HomeSeptember 2010On the Lighter Side

On the Lighter Side

The wedding of Chelsea Clinton and Marc Mezvinsky was a lot of things: Expensive, private, heavily guarded. But one thing it was not was controversial.

Usually when a Jew marries a non-Jew, old ladies wail and men rend their garments. At the very least, interfaith weddings inspire the tsk-tsking of some traditional Jews who lament the unions as proof of our declining numbers and disappearing Peoplehood.

Sure, there were some who declared the wedding “not a Jewish event,” and others scowled at a ceremony co-officiated by a Methodist minister. But for the most part, the criticism was fairly tepid. So, where was the outcry outside of Rhinebeck?

Aside from a few bloggers who chided Mezvinksy for wearing a tallit and kippah for a Shabbat afternoon wedding to a Methodist (“What’s the point?” one said), most of the normal nay-sayers were either muffled or completely silent.

“Well,” a friend of mine noted about the lack of dismay. “I guess it’s OK to marry a non-Jew, if it’s the right non-Jew.”

Or, as Jon Stewart put it: “We did it! The first Jewish President… ’s son-in-law!”

Now, it’s easy to chalk up the relatively lax response to a double-standard. Having the Secretary of State as an in-law could make for some amazing Israel policy debates around the Passover table. And there is certainly a star-struck element to weddings between Jews and prominent non-Jews. A few generations ago, some of these families wouldn’t have let us into their country clubs. Now they’re taking our last names.

As a rabbi I spoke with about the Clinton-Mezvinsky wedding noted, “On the one hand, there is something wonderful when these prominent, Wasp-y families accept us into their families. The Kennedys and the Clintons both married Jews. There is something breathtaking about it.”

But I think it is too simplistic to say that marrying “the right non-Jew” gives you a pass. Instead, I think something else is at work. Maybe we and the non-Jews who love us have broken the glass chuppah.

More and more, there are parenting classes and programs for interfaith couples – and these are not conversion classes, mind you. The preference is still that a couple chooses one religion (hopefully Jewish) for the benefit of the children. But increasingly, religious leaders realize that many families watch their Chanukah candles cast flickering shadows across their Christmas trees.

So, like the high school health teacher who realizes that abstinence-only education doesn’t cut it, some rabbis are starting to say, “We’d rather they didn’t, but they are. So what can we do to better protect, care for, and accept them?”

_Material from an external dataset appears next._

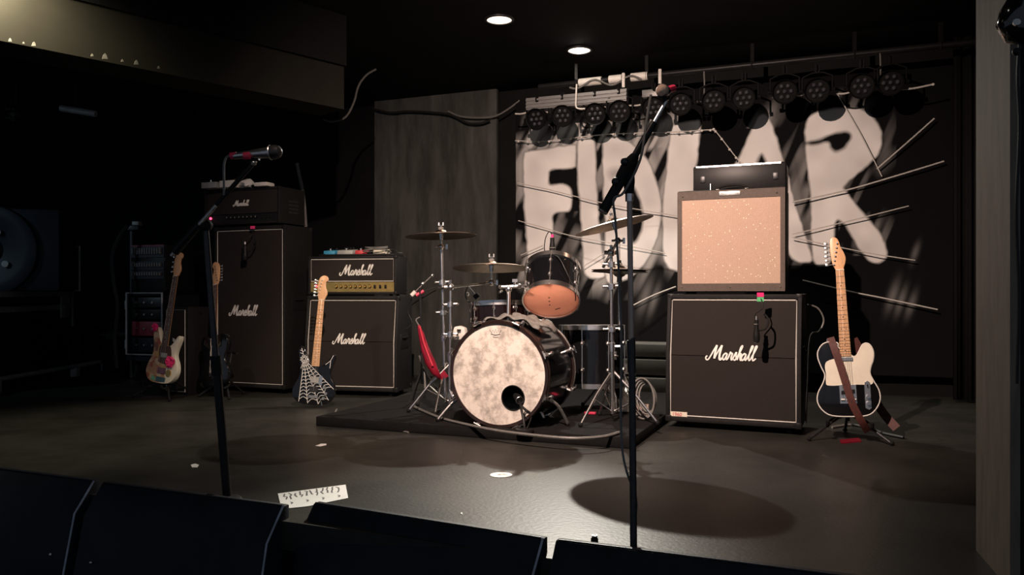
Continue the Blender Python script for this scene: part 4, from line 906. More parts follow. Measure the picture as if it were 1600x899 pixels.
MB(t.location).cyl((c4.x, c4.y, RH+.05), (c4.x, c4.y, c4.z-.07), .0125, n=12).build('tube', M['chrome'], t); MB(t.location).cyl((c4.x, c4.y, c4.z-.08), (c4.x, c4.y, c4.z+.20), .0035, n=8).build('pull_rod', M['steel'], t)
MB(t.location).cyl((c4.x, c4.y, c4.z+.024), (c4.x, c4.y, c4.z+.055), .012, n=10).build('clutch', M['black'], t); MB(t.location).cyl((c4.x, c4.y, c4.z-.09), (c4.x, c4.y, c4.z-.05), .02, .014, 12).build('seat_cup', M['chrome'], t)
tripod(t, Vector((c4.x, c4.y, RH)), RH+.26, .24, M['chrome'], 50)
q = MB(t.location); q.add([Vector((c4.x-.045, c4.y-.28, RH+.01)), Vector((c4.x+.045, c4.y-.28, RH+.01)), Vector((c4.x+.04, c4.y-.02, RH+.12)), Vector((c4.x-.04, c4.y-.02, RH+.12)), Vector((c4.x-.045, c4.y-.28, RH+.022)), Vector((c4.x+.045, c4.y-.28, RH+.022)), Vector((c4.x+.04, c4.y-.02, RH+.132)), Vector((c4.x-.04, c4.y-.02, RH+.132))], [(0,3,2,1),(4,5,6,7),(0,1,5,4),(1,2,6,5),(2,3,7,6),(3,0,4,7)]); q.build('footboard', M['steel'], t)

# microphones of the kit
t = thing('tom_microphone', 'small black microphone with red tip clipped to the rack tom rim', 'microphone', P(863, 397, 4.74)); o = t.location; a = P(863, 396, 4.74); b = P(863, 371, 4.74)
MB(o).lathe([(0, 0), (.012, 0), (.018, .02), (.016, .05), (.013, .07), (.013, .092), (0, .092)], a, (b-a), 14).build('body', M['black'], t); MB(o).cyl(b, b+(b-a).normalized()*.016, .009, n=10).build('red_ring', M['pink'], t)
MB(o).box((a.x-.014, a.y-.012, a.z-.02), (a.x+.014, a.y+.012, a.z+.004)).build('clip', M['darkmetal'], t, bevel=.003); MB(o).ring(a.lerp(b, .35), b-a, .0185, .0025, 16, 5).build('band', M['steel'], t)
MB(o).tube([b+UP*.012, P(858, 362, 4.74), P(852, 374, 4.74), P(851, 392, 4.74), P(858, 398, 4.73), P(872, 402, 4.64), P(885, 425, 4.60), P(898, 456, 4.60), P(899, 470, 4.66)], .0032, 6, sm=6).build('cable', M['cable'], t)
t = thing('condenser_microphone', 'slim silver microphone on a thin arm left of the kit', 'microphone', P(655, 455, 5.3)); o = t.location
MB(o).cyl(P(643, 462, 5.3), P(649, 456, 5.3), .014, n=12).build('capsule', M['white'], t); MB(o).cyl(P(649, 456, 5.3), P(675, 431, 5.3), .0055, n=10).build('body', M['steel'], t)
MB(o).ball(P(660, 444, 5.3), .014, 10).build('joint', M['chrome'], t); MB(o).ball(P(675, 431, 5.3), .012, 10).build('end_cap', M['steel'], t)
MB(o).cyl(P(650, 462, 5.3), P(662, 455, 5.31), .012, n=10).build('red_connector', M['winred'], t); MB(o).tube([P(660, 456, 5.3), P(690, 448, 5.34), P(640, 480, 5.4), P(644, 505, 5.4), P(632, 515, 5.4)], .0035, 6, sm=6).build('cable', M['cable'], t)
MB(o).cyl(P(656, 450, 5.3), P(660, 600, 5.3), .008, n=8).build('stand_tube', M['darkmetal'], t)
q = MB(o)
for a_ in (0, 120, 240): q.tube([P(660, 575, 5.3), Vector((P(660, 600, 5.3).x+.16*math.cos(math.radians(a_)), 5.3+.16*math.sin(math.radians(a_)), RH+.02))], .006, 6)
q.build('stand_feet', M['darkmetal'], t)
t = thing('snare_microphone', 'black microphone with steel end pointing at the snare drum', 'microphone', P(738, 462, 5.12)); o = t.location
MB(o).cyl(P(732, 449, 5.12), P(742, 461, 5.12), .008, n=10).build('body', M['steel'], t); MB(o).cyl(P(742, 460, 5.12), P(747, 466, 5.12), .019, .021, 12).build('grille', M['black'], t); MB(o).ball(P(730, 460, 5.14), .014, 8).build('holder', M['steel'], t)
MB(o).tube([P(731, 448, 5.12), P(727, 460, 5.13), P(731, 471, 5.13), P(737, 476, 5.02), P(733, 510, 5.0)], .0035, 6, sm=6).build('cable', M['cable'], t)
t = thing('bass_drum_microphone', 'black microphone on a short stand in the bass drum port', 'microphone', P(815, 668, 4.36)); o = t.location
t.location.z = RH; o = t.location
MB(o).lathe([(0, 0), (.020, 0), (.024, .02), (.022, .06), (.015, .075), (0, .08)], P(812, 626, 4.42), Vector((-.2, .6, .2)), 14).build('body', M['black'], t); MB(o).ring(P(812, 626, 4.42), Vector((-.2, .6, .2)), .021, .003, 14, 5).build('band', M['steel'], t)
MB(o).tube([P(812, 628, 4.41), P(816, 645, 4.36), P(819, 662, 4.33), Vector((P(820, 668, 4.32).x, 4.32, RH+.01))], .007, 8, sm=4).build('short_stand', M['black'], t)
MB(o).tube([P(813, 632, 4.40), P(822, 640, 4.38), P(829, 646, 4.38), P(826, 654, 4.38), P(819, 650, 4.38), P(822, 642, 4.38), P(830, 650, 4.38), P(826, 664, 4.34), Vector((P(822, 668, 4.30).x, 4.30, RH+.008))], .0035, 6, sm=6).build('cable', M['cable'], t)
MB(o).cyl(Vector((P(820, 668, 4.32).x, 4.32, RH)), Vector((P(820, 668, 4.32).x, 4.32, RH+.012)), .05, n=20).build('base', M['darkmetal'], t)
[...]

“Maybe this is a moment for us to do some difficult thinking,” said Rabbi Arthur Green, a noted scholar, who spoke recently to a group of journalists in Los Angeles.

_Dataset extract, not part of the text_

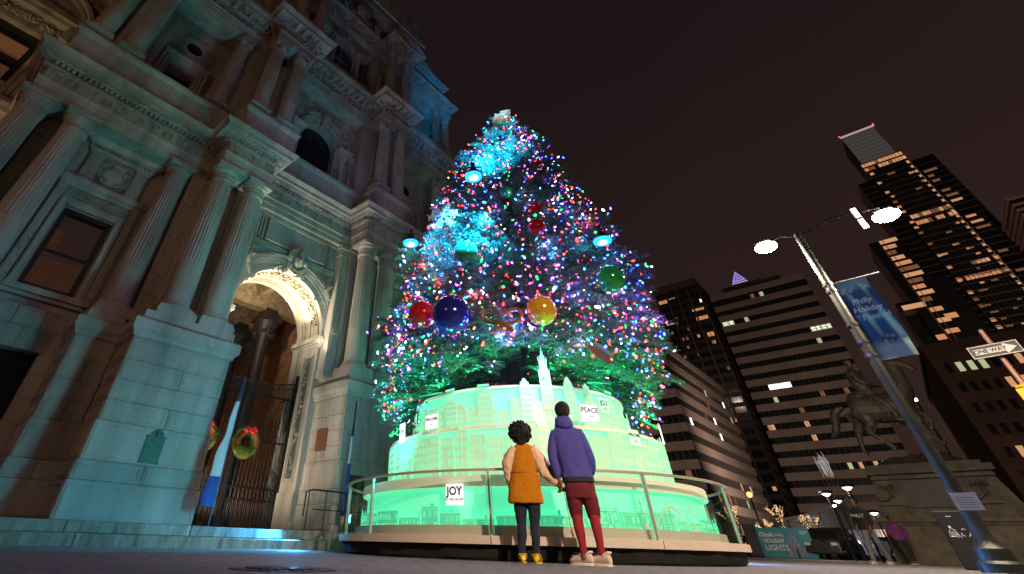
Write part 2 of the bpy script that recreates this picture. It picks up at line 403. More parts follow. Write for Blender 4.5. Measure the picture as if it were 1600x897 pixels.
# ---- walls ----------------------------------------------------------------------------------
WALLM = STONE
wb = FB()
wb.sweep([(-2.0, -6), (-2.0, -2.4), (.42, -2.4)], [(-.5, 4.6), (0, 4.6), (0, 26), (-.5, 26)])
wb.box(.42, 1.72, -2.9, -2.4, 7.62, 13.1); wb.box(.42, 1.72, -2.9, -2.4, 4.6, 5.22)
wb.box(1.72, 3.05, -2.9, -2.4, 4.6, 26); wb.box(.42, 1.72, -2.9, -2.4, 15.0, 26)
wb.box(3.05, 5.6, -2.6, -1.45, 4.72, 13.2); wb.box(3.05, 5.6, -2.6, -1.3, 13.2, 20); wb.box(3.05, 5.9, -2.6, -1.2, 20, 26)
wb.box(9.76, 12.31, -2.6, -1.45, 4.72, 13.2); wb.box(9.76, 12.31, -2.6, -1.3, 13.2, 20); wb.box(9.6, 12.31, -2.6, -1.2, 20, 26)
wb.sweep([(12.31, -2.4), (17.36, -2.4), (17.36, -6), (26, -6)], [(-.5, 0.36), (0, 0.36), (0, 26), (-.5, 26)])
wb.build('wall', WALLM, hall)
lw = FB()                                              # recessed wing on the far left with tall window
lw.box(-14, -5.2, -7, -6, 0.3, 30); lw.box(-3.2, -2.0, -7, -6, .3, 30); lw.box(-5.2, -3.2, -7, -6, .3, 12.9); lw.box(-5.2, -3.2, -7, -6, 16.0, 30)
lw.build('wing_wall', STONE, hall)
# stone joints visible on the walls: individual ashlar between the columns
def ashlar(u0, u1, dep, z0, z1, course=.46, n0=2, thick=.05, skip=None):
    k = 0; z = z0
    while z + course <= z1 + .01:
        n = n0 if k % 2 else n0 + 1; xs = [u0 + (u1 - u0) * j / n0 for j in range(n0 + 1)] if k % 2 else [u0] + [u0 + (u1 - u0) * (j + .5) / n0 for j in range(n0)] + [u1]
        for a, c in zip(xs[:-1], xs[1:]):
            if skip and skip(a, c, z, z + course): continue
            stone(a, c, dep, dep + thick, z, z + course - .004, STONE, False)
        z += course; k += 1
ashlar(-2.0, .18, -2.4, 4.95, 10.1, .64, 2); ashlar(2.0, 3.04, -2.4, 4.95, 10.1, .64, 1)
ashlar(3.06, 5.59, -1.45, 4.95, 10.1, .64, 3)
ashlar(9.9, 12.3, -1.45, 4.95, 10.1, .64, 3)
# pilasters behind the columns
b = FB()
def pilaster(b, u, dep, z0, z1, w=.62, t=.12, fl=5):
    b.box(u - w / 2 - .05, u + w / 2 + .05, dep, dep + t + .05, z0, z0 + .25)
    b.box(u - w / 2, u + w / 2, dep, dep + t, z0 + .25, z1 - .5)
    for k in range(fl): x = u - w / 2 + w * (k + .5) / fl; b.box(x - w / fl * .26, x + w / fl * .26, dep + t, dep + t + .03, z0 + 1.6, z1 - .6)
    b.box(u - w / 2 - .03, u + w / 2 + .03, dep, dep + t + .03, z1 - .5, z1 - .42); b.box(u - w / 2, u + w / 2, dep, dep + t + .01, z1 - .42, z1 - .18); b.box(u - w / 2 - .07, u + w / 2 + .07, dep, dep + t + .08, z1 - .18, z1)
def pil(us, *a):
    b = FB(); pilaster(b, 0, *a); me = b.mesh('pilaster', STONE)
    for u in us: link('pilaster', me, hall, (u, 0, 0))
pil(LOWN + LOWF, -1.40, 4.75, 10.2); pil(LOWW, -2.35, 4.75, 10.2); pil((5.45, 9.91), -1.78, 4.75, 10.2, .5, .42)
pil((3.9, 5.03, 10.5, 11.6), -1.3, 12.9, 17.9, .5, .12, 4); pil((-1.55, -.5, 2.75, 12.75, 15.9, 16.95), -2.4, 12.9, 17.9, .5, .12, 4)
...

He said that shunning interfaith couples is not good for the long-term health of the Jewish people. While he, too, would rather that couples live in Jewish homes and raise Jewish kids, he thinks it is time we give the Clinton-Mezvinksys of the world a meaningful wedding gift: inclusion.

“Can we give (these couples) a package of Jewish values to take with them? Can we say, ‘I will do your wedding if you study with me for eight weeks beforehand?’” he said.

Not only did Mezvinsky wear a kippah and tallit, but he broke the glass under a chuppah, and signed a ketubah with a prominent rabbi co-officiating and family reciting the Shevah Brachot. Slowly, couples like Chelsea and Marc who outwardly show their inward convictions as a couple are being nurtured, not turned away.

Slowly, we are being reminded that the chuppah represents a tent open on all sides. Open, to let everyone in.